Le Siècle des lumières en est un de perfectionnement constant de l’artillerie par la professionnalisation et la standardisation. Ainsi, les armées révolutionnaires hériteront de la meilleure artillerie du monde avec le système Gribeauval[2]. Étant donné la portée très réduite des armes individuelles, l’artillerie prend de plus en plus de place sur le champ de bataille. Le nombre de pièces augmente dans toutes les armées. Canons et obusiers servent à neutraliser ceux de l’adversaire et à affaiblir les concentrations de cavalerie et d’infanterie. Il faut pareillement mentionner son effet psychologique considérable sur le moral des troupes. D’abord éparpillée à l’avant de l’infanterie, la mobilité accrue des pièces pendant la deuxième moitié du siècle permet d’expérimenter le déploiement de batteries plus importantes. Mais le véritable effet de masse viendra plus tard. Plusieurs types de projectiles sont utilisés, le plus commun étant le boulet plein en fonte de fer, qui ricoche et entame des files de plusieurs hommes. Il sert de même à réduire les fortifications. La portée efficace maximale varie selon le calibre de la pièce, atteignant 900m avec le 12 livres. À courte portée, les canons sont chargés avec des boîtes à mitraille, contenant entre 40 et 100 balles de plomb ou biscaïens qui servent à faucher le maximum de fantassins. Les obusiers tirent des obus remplis de poudre et munis d’une fusée dont l’efficacité est très variable.

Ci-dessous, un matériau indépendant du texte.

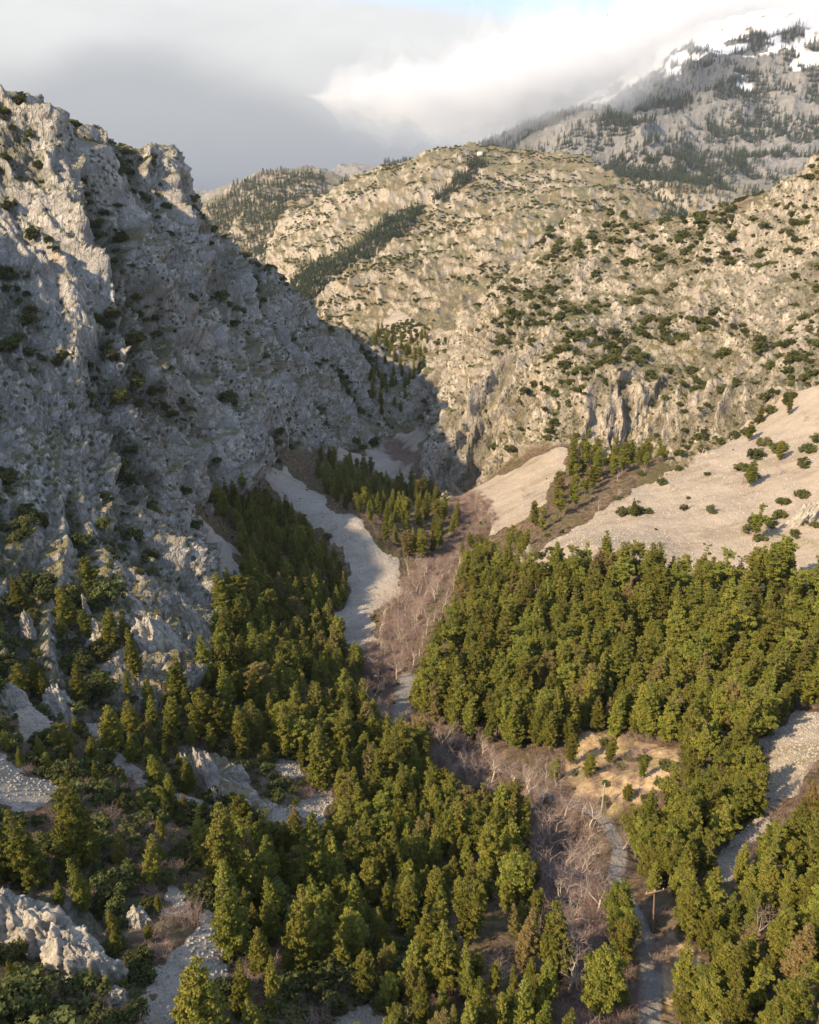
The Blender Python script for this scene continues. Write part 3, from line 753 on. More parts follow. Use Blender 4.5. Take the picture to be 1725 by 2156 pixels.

Deux planches tirées de la « Collection Complète De La Nouvelle Artillerie Construite Dans Les Arcéneaux De Metz et Strasbourg Par Messieurs De Muÿ Et De Gribeauval », vers 1771.


Pour la cavalerie, le XVIIIe siècle est une période de diminution et de redéfinition de son rôle. L’époque voit une baisse relative des effectifs de cavalerie dans les armées. Par contre, sous l’influence des guerres menées par l’Autriche dans les Balkans, des unités de cavalerie légère se forment, les hussards étant les plus connus. Mais de façon générale, la discipline de l’infanterie, l’augmentation de la puissance de feu et le remplacement de la baïonnette à bouchon par la baïonnette à douille ne permettent plus à la cavalerie de charger de front, avec succès, les fantassins en bon ordre. Déployé sur les ailes, son emploi sur le champ de bataille consiste à neutraliser celle de l’adversaire, à donner le coup de grâce aux formations désorganisées, à menacer les flancs du dispositif adverse et à la poursuite.

Ce siècle est marqué par la « grande querelle » des tacticiens qui divisait deux camps. D’un côté, les partisans de l'ordre mince (la ligne) favorisant le combat par le feu, très influencé par les succès de l’armée prussienne. De l’autre, les avocats de l'ordre profond (la colonne) privilégiant le choc et le corps à corps. Pour ces derniers, l’utilisation d’une colonne massive devait permettre de briser la ligne et de faire échec aux tirs dévastateurs du feu de peloton anglais ou du drill prussien. Or, une colonne trop profonde (36! rangs privilégiés par Folard) ne pouvait pas redonner de la flexibilité à l’infanterie; la manœuvrabilité d’une telle formation demeurant trop difficile. Les penseurs du siècle — Folard, Mesnil-Durand, Broglie et Guibert — font évoluer l’idée d’un retour à la colonne sous différentes formes. Quant au maréchal de Saxe, plus pragmatique et précurseur, il maniait les deux types de formations selon les besoins. Chose certaine, la formation ordinaire du combat demeure la ligne, et ce, dans toutes les armées du continent.

L’utilisation des tirailleurs au XVIII
e siècle constitue une dernière évolution digne de mention. La guerre de succession d’Autriche a vu apparaître en Allemagne des unités légères croates employées contre les Turcs par la monarchie habsbourgeoise. Ces troupes légères ont la particularité de ne pas combattre en formation serrée, mais de façon dispersée en utilisant les obstacles du terrain pour s’abriter. En réponse à cette nouvelle arme, Frédéric II lève des Jägers (chasseurs) parmi les forestiers. Le Maréchal de Saxe a recours au régiment de Grassin. La guerre de Sept Ans, en Amérique et en Europe, puis la guerre d’Indépendance américaine accélèrent le mouvement. Français et Anglais profitent de leur expérience pour développer une doctrine d’emploi et des unités spécialisées dans la « petite guerre » (reconnaissances, expéditions, détachements divers) ou les « grandes bandes ». En effet, après la guerre de Sept Ans, le maréchal de Broglie préconise la formation d’une compagnie de chasseurs par bataillon ayant pour rôle d’en couvrir le front sur le champ de bataille, s’y ajoutera plus tard une douzaine de bataillons de chasseurs indépendants. Ces chasseurs doivent s’éparpiller sur le champ de bataille en avant des régiments formés et harceler l’ennemi par le feu de billebaude. L’usage des grandes bandes de tirailleurs sera déjà courant à la veille de la Révolution.

Notes

[1] Voltaire, Œuvres historiques, Bibliothèque de la Pléiade, Gallimard, 1957, p. 1381.
[2] Jean-Baptiste Vaquette de Griveauval, inspecteur de l’artillerie de 1764 à 1774, modernisa l’artillerie française en s’inspirant du système autrichien qu’il avait observé pendant la guerre de Sept Ans.